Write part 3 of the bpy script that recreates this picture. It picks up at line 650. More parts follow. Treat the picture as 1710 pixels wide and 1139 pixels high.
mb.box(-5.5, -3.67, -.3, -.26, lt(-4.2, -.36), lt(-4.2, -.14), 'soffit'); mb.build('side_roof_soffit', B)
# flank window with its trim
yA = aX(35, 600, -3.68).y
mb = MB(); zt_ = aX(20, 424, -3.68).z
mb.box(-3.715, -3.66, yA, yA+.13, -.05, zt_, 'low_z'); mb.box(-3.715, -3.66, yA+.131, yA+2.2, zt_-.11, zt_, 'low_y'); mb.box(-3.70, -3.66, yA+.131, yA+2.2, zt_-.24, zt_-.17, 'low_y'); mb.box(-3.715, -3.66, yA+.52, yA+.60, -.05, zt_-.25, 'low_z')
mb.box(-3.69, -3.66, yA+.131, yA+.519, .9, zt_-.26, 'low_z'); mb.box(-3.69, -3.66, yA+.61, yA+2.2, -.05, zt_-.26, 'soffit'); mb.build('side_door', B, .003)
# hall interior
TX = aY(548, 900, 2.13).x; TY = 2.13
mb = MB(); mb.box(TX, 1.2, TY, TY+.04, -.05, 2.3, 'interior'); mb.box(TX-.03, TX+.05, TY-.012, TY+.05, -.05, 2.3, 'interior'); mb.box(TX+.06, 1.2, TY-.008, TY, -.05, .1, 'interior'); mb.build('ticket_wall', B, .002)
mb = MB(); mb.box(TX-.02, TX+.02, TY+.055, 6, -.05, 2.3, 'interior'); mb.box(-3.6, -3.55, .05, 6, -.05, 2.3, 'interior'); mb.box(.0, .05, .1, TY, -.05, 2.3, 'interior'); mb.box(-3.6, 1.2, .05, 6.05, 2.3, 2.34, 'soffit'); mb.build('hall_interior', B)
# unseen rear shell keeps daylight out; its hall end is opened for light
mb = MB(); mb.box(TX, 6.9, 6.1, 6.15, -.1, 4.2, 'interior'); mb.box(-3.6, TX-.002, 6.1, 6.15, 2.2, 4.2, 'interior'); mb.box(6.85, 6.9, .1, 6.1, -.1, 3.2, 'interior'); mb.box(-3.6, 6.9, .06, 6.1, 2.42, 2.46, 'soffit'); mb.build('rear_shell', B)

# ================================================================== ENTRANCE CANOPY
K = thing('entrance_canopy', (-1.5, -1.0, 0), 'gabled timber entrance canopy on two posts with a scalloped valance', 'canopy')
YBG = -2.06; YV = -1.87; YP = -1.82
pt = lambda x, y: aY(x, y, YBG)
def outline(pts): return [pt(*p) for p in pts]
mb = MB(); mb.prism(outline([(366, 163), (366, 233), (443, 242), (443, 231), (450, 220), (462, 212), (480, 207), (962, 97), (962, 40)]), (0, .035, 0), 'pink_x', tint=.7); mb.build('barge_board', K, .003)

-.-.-

→ **TO DO**:
Repeat the material above exactly.

→ **RESPONSE TO THIS EXERCISE**:
Write part 3 of the bpy script that recreates this picture. It picks up at line 650. More parts follow. Treat the picture as 1710 pixels wide and 1139 pixels high.
mb.box(-5.5, -3.67, -.3, -.26, lt(-4.2, -.36), lt(-4.2, -.14), 'soffit'); mb.build('side_roof_soffit', B)
# flank window with its trim
yA = aX(35, 600, -3.68).y
mb = MB(); zt_ = aX(20, 424, -3.68).z
mb.box(-3.715, -3.66, yA, yA+.13, -.05, zt_, 'low_z'); mb.box(-3.715, -3.66, yA+.131, yA+2.2, zt_-.11, zt_, 'low_y'); mb.box(-3.70, -3.66, yA+.131, yA+2.2, zt_-.24, zt_-.17, 'low_y'); mb.box(-3.715, -3.66, yA+.52, yA+.60, -.05, zt_-.25, 'low_z')
mb.box(-3.69, -3.66, yA+.131, yA+.519, .9, zt_-.26, 'low_z'); mb.box(-3.69, -3.66, yA+.61, yA+2.2, -.05, zt_-.26, 'soffit'); mb.build('side_door', B, .003)
# hall interior
TX = aY(548, 900, 2.13).x; TY = 2.13
mb = MB(); mb.box(TX, 1.2, TY, TY+.04, -.05, 2.3, 'interior'); mb.box(TX-.03, TX+.05, TY-.012, TY+.05, -.05, 2.3, 'interior'); mb.box(TX+.06, 1.2, TY-.008, TY, -.05, .1, 'interior'); mb.build('ticket_wall', B, .002)
mb = MB(); mb.box(TX-.02, TX+.02, TY+.055, 6, -.05, 2.3, 'interior'); mb.box(-3.6, -3.55, .05, 6, -.05, 2.3, 'interior'); mb.box(.0, .05, .1, TY, -.05, 2.3, 'interior'); mb.box(-3.6, 1.2, .05, 6.05, 2.3, 2.34, 'soffit'); mb.build('hall_interior', B)
# unseen rear shell keeps daylight out; its hall end is opened for light
mb = MB(); mb.box(TX, 6.9, 6.1, 6.15, -.1, 4.2, 'interior'); mb.box(-3.6, TX-.002, 6.1, 6.15, 2.2, 4.2, 'interior'); mb.box(6.85, 6.9, .1, 6.1, -.1, 3.2, 'interior'); mb.box(-3.6, 6.9, .06, 6.1, 2.42, 2.46, 'soffit'); mb.build('rear_shell', B)

# ================================================================== ENTRANCE CANOPY
K = thing('entrance_canopy', (-1.5, -1.0, 0), 'gabled timber entrance canopy on two posts with a scalloped valance', 'canopy')
YBG = -2.06; YV = -1.87; YP = -1.82
pt = lambda x, y: aY(x, y, YBG)
def outline(pts): return [pt(*p) for p in pts]
mb = MB(); mb.prism(outline([(366, 163), (366, 233), (443, 242), (443, 231), (450, 220), (462, 212), (480, 207), (962, 97), (962, 40)]), (0, .035, 0), 'pink_x', tint=.7); mb.build('barge_board', K, .003)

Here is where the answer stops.